"I Know What You Did Last Summer," the first high-profile slasher
thriller to be released after 1996's "Scream," and written by the same
screenwriter, Kevin Williamson, is a stylish, effective horror film that
became 1997's biggest hit of the Fall season. While "Scream" was a more
knowing film about the genre, "I Know What You Did Last Summer" is more
reminiscent of a straight-forward slasher flick, but it is far more
intelligent than such bottom-of-the-barrel guilty pleasures as all nine
of the "Friday the 13th" films (well, okay, "Jason Goes to Hell" was
pure hell to sit through).
The film starts off with four talented, aspiring teenage friends who
have just graduated from high school in their small boating town of
Southport, N.C. It is the 4th of July, and they will soon be heading
their separate ways. Kind-hearted Julie (Jennifer Love Hewitt), and
outsider Ray (Freddie Prinze Jr.) will be headed off to college, while
Helen (Sarah Michelle Gellar), who has just been honored Croaker Queen
in the town, and her ignorant jock boyfriend, Barry (Ryan Phillippe),
are going to New York to become an actress and football player. When the
four of them travel to a nearby mountain-side beach for the evening,
they are dismayed after hitting a man in the road on their way home.

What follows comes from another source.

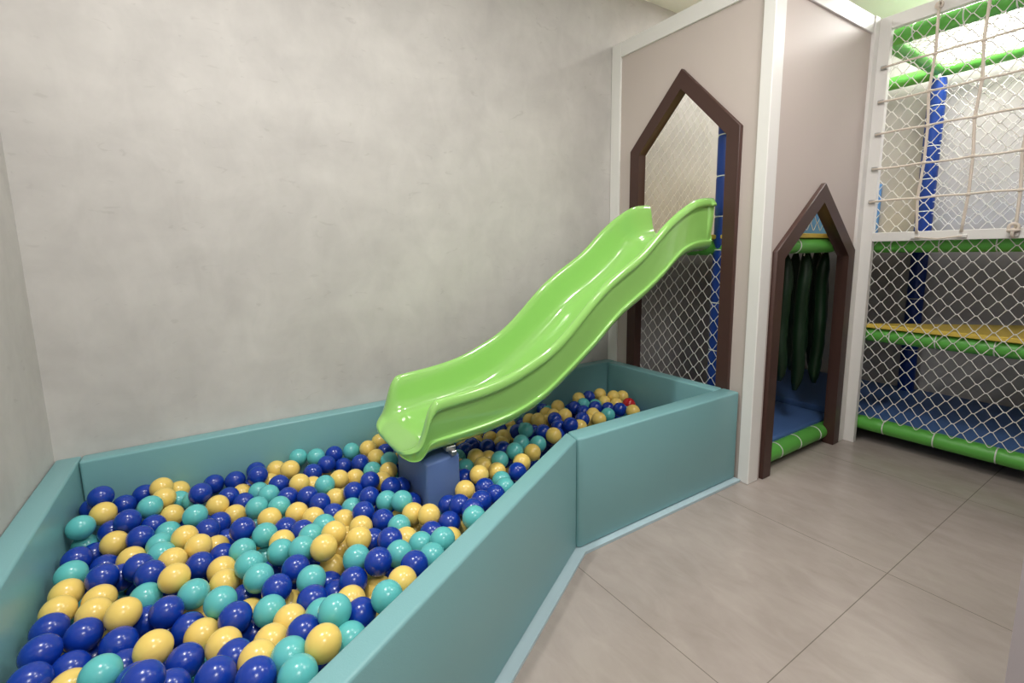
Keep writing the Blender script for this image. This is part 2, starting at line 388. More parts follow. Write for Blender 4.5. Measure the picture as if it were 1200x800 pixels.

Distraught and confused, they decide they can't go to the police because
they will be charged with manslaughter, so they devise a plan to throw
the apparently dead victim off a peer into the ocean, in hopes no one
will find him. Julie is apprehensive about it, but is forced into it by
Barry. Switch to exactly a year later, Julie, still unable to come to
terms with what she did, reluctantly returns home from college to find
that all three of her old friends are still in the town because their
career plans did not work out. Almost immediately, Julie recieves an
ominous letter that simply reads, "I know what you did last summer," and
that is the start of their problems as they find themselves being
terrorized by a mysterious figure dressed in fisherman gear and yielding
a giant hook.
"I Know What You Did Last Summer," is a successful horror film for a
number of reasons. The cinematography by Denis Crossan could very well
be described as Hitchcockian, as it put shadows, fog, steam, and other
clever devices to add atmosphere to the proceedings. The characters,
particularly Julie and Helen, are realistically written, and the film
amazingly deals with their broken relationship in a few scenes, which is
largely uncharacteristic in films of this sort. And last, the film
creates a few dazzling and scary set-pieces that are some of the most
memorable I've seen in a horror movie, particularly the suspenseful,
superbly shot sequence involving Helen at her family's store with the
killer inside with her.
Perhaps the best character is that of Missy Egan (Anne Heche), a lonely
backwoods woman whose brother was the one Julie thinks they hit. Heche's
performance is a standout, as she is able to create a full character in
only about ten minutes of screen time.
"I Know What You Did Last Summer," could have been a great horror movie
if not for a few problems. Prinze Jr. gives a performance to be desired
here, and much of his dialogue sounds wooden coming out of his mouth.
Also, the climax of the film almost completely loses its frightening
grip after it unveils the mystery killer, who is a decidedly bad actor
and should not have been given any lines. Luckily, the penultimate scene
saves the disappointing finale, which includes an expertly crafted
"jump-in-your-seat" scare.
In the main roles, Hewitt and Gellar are highly talented, and Hewitt,
especially, is one of the best screamers I've ever heard. She honestly
could give Jamie Lee Curtis a little competition for the best "scream
queen." And Gellar is touching as a young woman who, in the course of
one year, finds her dream of being an actress ultimately shattered.
Although not up to the level of either "Scream" movies, or the more
recent, "Urban Legend," "I Know What You Did last Summer" is a
respectable, smartly-scripted slasher film that firmly proved good
horror movies were once again being made.